Summer Leaves by J.E. Jacobson

I finally had a chance to sit down and read "Summer Leaves an original collection of Haiku and Senryu" by J.E. Jacobson.

As Jacobson states in his forward - the poems do not follow traditional Haiku/Senryu format in most cases. "...please don't waste your time counting syllables." Jacobson states - but the poems in this collection do feel like Haiku/Senryu. With short, bursts of images and emotions. The reader is forced to bring more to these poems than that author is.

The collection is sprinkled with poems that give a belly laugh reaction - some of the potty humor is a welcomed break from the more serious, thought provoking poems in the collection.

Initially I read through the entire collection in roughly seven minutes - but then had a chance to go back and re-read some of the selections, it was upon this second reading that powerful favorites jumped out at me. A few examples...

tree falls
in a deserted wood
quiet morning

of all the daisies
growing in the flower pot
I plucked only one

old journals
only half filled
with metaphors

And there are many more. "Summer Leaves" is definitely worth picking up.

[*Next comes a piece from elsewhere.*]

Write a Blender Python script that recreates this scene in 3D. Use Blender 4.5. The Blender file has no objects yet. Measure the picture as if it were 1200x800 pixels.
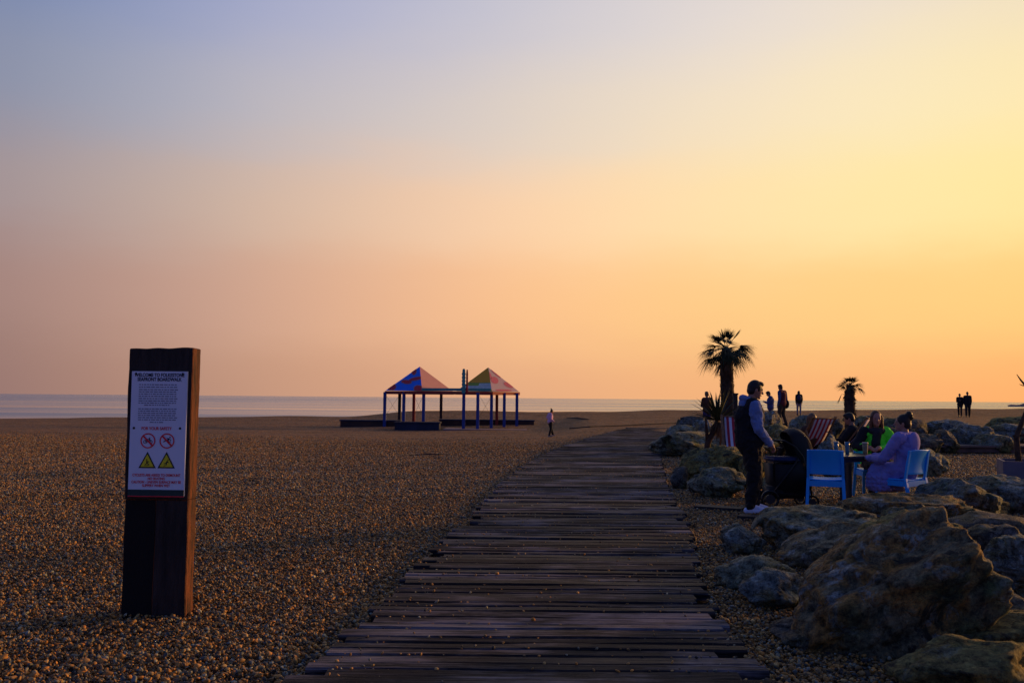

More info on J.E. Jacobson HERE. Pick up the book either bound or downloaded HERE. And for a buck and some change who can beat 44 pages of entertainment.

Tuesday, March 10, 2009

Class Over and Recent Acquisitions

My masters class - Fiction Fundamentals is over! That is a so good. 1. I was quickly getting tired of the work load - tons of reading. 2. I was really sad that I was forced to spend less time on poetry and more time on fiction. What I got out of it? Well two chapters of a book - not decided whether I will continue on it or not. Maybe one day I will upload a chapter somewhere and provide a link.

Recently acquired March's Poetry Magazine and April's Wizard Magazine. I have begun reading Poetry - haven't even flipped through Wizard. I am sure I will have more comments on Poetry Magazine later - but I read this poem today and I loved it. Thought I would share.

Here I am Lord
by Michael Chitwood

The ribbed black of the umbrella
is an argument for the existence of God,

that little shelter
we carry with us

and may forget
beside a chair

in a committee meeting
we did not especially want to attend.

What a beautiful word, umbrella.
A shade to be opened.

Like a bat's wing, scalloped.
It shivers.

A drum head
beaten by the silver sticks

of rain
and I do not have mine

and so the rain showers me.

Uggghhh - why can I write like this. I read it before going to class tonight and was just smitten. It is so simple, but so poignant and beautiful at the same time.

I also saw Seth Abramson featured in this months Poetry. He has a rip roaring blog going on HERE

On a totally different note - Poetry Boot Camp starts tomorrow. I will give a report as to how the kids react.

And the Renga is continuing. Slower than previously. But still being handed off to other authors. Maybe another week and it will be posted here.